11. At the hearing before me Mr Mullen indicated that he would withdraw the section 47 removal decision. His submissions can be summarised as follows. He accepted that there appeared to be something amiss with the CAS on its face. He suggested that it may be that now the principle of evidential flexibility would have been applied to the application. The appellant probably believes, with some justification, that she had what she needed to comply with the Rules. Although it was the appellant's responsibility to ensure that she put forward the correct evidence, it may be that the appropriate outcome is that the decision of the Secretary of State is not in accordance with the law and that the matter should go back to the Secretary of State.
12. I suggested to Mr Mullen that an alternative course would be for the Secretary of State to withdraw its case before the Upper Tribunal, that case being that the appellant is not entitled to an extension of stay. It was agreed that that was an appropriate course of action and it was understood by both parties that the effect of that would be that the decision of the First-tier Tribunal to allow the appeal under the Immigration Rules would stand.
13. Rule 17 of the Tribunal Procedure (Upper Tribunal) Rules 2008 provides as follows:
“17.-(1) Subject to paragraph (2), a party may give notice of the withdrawal of its case, or any part of it -
(a) at any time before a hearing to consider the disposal of the proceedings (or, if the Upper Tribunal disposes of the proceedings without a hearing, before that disposal), by sending or delivering to the Upper Tribunal a written notice of withdrawal; or
(b) orally at a hearing.
(2) Notice of withdrawal will not take effect unless the Upper Tribunal consents to the withdrawal except in relation to an application for permission to appeal.”

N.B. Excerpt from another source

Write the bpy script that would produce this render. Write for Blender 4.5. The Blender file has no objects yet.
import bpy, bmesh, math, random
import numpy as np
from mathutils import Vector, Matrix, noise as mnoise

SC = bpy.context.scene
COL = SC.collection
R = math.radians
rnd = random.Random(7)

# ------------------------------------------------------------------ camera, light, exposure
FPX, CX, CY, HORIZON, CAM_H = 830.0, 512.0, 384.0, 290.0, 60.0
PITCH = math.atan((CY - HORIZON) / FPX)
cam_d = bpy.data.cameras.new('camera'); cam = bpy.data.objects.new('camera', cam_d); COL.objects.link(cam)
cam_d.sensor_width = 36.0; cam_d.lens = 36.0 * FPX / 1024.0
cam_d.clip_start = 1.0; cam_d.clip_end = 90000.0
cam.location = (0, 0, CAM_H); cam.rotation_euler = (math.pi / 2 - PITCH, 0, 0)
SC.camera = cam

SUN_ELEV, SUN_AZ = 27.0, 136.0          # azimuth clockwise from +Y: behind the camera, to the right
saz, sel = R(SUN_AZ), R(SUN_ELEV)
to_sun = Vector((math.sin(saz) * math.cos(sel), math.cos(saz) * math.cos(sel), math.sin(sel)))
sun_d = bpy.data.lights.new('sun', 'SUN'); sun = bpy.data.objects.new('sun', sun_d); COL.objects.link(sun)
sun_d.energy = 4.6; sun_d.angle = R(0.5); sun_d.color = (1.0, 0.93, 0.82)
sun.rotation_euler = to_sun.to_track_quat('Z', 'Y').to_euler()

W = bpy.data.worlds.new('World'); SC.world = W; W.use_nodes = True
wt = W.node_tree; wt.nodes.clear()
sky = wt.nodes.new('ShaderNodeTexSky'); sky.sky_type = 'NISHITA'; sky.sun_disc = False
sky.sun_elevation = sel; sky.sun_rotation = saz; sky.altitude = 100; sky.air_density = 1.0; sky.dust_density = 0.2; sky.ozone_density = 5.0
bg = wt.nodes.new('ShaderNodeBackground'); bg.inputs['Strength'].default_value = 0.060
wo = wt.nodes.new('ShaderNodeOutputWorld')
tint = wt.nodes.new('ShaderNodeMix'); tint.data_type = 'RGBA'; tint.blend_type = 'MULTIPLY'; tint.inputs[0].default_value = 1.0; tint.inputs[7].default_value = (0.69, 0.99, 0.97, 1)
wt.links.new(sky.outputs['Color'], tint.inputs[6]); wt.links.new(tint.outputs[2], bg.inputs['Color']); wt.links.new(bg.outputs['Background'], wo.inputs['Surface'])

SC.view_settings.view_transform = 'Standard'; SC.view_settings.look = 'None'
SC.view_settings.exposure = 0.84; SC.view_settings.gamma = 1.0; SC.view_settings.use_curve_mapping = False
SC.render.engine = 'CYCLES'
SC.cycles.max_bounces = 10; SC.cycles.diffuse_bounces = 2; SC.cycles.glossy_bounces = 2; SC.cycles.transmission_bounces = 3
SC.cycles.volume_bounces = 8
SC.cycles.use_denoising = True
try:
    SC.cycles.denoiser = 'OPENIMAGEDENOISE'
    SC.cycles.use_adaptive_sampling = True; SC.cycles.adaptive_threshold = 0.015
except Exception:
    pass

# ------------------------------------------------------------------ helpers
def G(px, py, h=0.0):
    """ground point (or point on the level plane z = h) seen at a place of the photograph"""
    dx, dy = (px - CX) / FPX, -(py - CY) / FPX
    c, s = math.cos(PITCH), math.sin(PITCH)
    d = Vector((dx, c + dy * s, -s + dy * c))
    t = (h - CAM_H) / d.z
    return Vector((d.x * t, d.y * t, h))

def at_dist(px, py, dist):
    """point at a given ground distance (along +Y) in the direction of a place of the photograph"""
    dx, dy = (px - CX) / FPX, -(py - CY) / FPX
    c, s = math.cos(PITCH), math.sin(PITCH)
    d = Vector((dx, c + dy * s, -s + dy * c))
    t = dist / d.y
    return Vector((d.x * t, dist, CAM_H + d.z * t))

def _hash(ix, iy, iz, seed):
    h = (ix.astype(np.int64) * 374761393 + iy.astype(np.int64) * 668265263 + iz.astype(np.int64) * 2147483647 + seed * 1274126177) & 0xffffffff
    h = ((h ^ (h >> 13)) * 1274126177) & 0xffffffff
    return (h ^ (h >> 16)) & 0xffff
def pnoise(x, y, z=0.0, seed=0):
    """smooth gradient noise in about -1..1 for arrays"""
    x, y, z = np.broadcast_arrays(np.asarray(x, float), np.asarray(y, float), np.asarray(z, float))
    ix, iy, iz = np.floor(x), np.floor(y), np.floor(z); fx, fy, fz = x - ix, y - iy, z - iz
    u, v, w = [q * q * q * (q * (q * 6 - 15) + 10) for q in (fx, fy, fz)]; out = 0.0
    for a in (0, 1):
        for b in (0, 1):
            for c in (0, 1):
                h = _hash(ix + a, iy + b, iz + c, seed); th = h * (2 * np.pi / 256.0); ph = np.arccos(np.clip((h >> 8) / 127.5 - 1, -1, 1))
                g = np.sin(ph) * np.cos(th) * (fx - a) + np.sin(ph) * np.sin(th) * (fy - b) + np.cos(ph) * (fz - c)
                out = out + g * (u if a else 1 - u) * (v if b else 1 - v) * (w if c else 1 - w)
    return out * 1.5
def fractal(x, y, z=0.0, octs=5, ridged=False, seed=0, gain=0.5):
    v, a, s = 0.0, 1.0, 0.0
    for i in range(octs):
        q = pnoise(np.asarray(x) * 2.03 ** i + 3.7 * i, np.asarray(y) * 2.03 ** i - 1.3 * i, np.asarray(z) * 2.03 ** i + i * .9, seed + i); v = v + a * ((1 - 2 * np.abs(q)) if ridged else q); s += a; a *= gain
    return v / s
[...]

14. I gave my consent to the withdrawal of the Secretary of State’s case (that the appellant is not entitled to leave to remain). The effect therefore, is that the decision of the First-tier Tribunal to allow the appeal under the Immigration Rules stands. The case for removal under section 47 was also effectively withdrawn, it being a decision that is in any event unlawful.
15. In the circumstances, the other issues raised at the hearing and identified in [10] above do not need to be resolved.
16. The Secretary of State having withdrawn her case that the appellant is not entitled to leave to remain, the appellant has established that she should be granted further leave to remain. The decision of the First-tier Tribunal to allow the appeal therefore stands. The appellant succeeds in her appeal against the decision to refuse to vary leave to remain.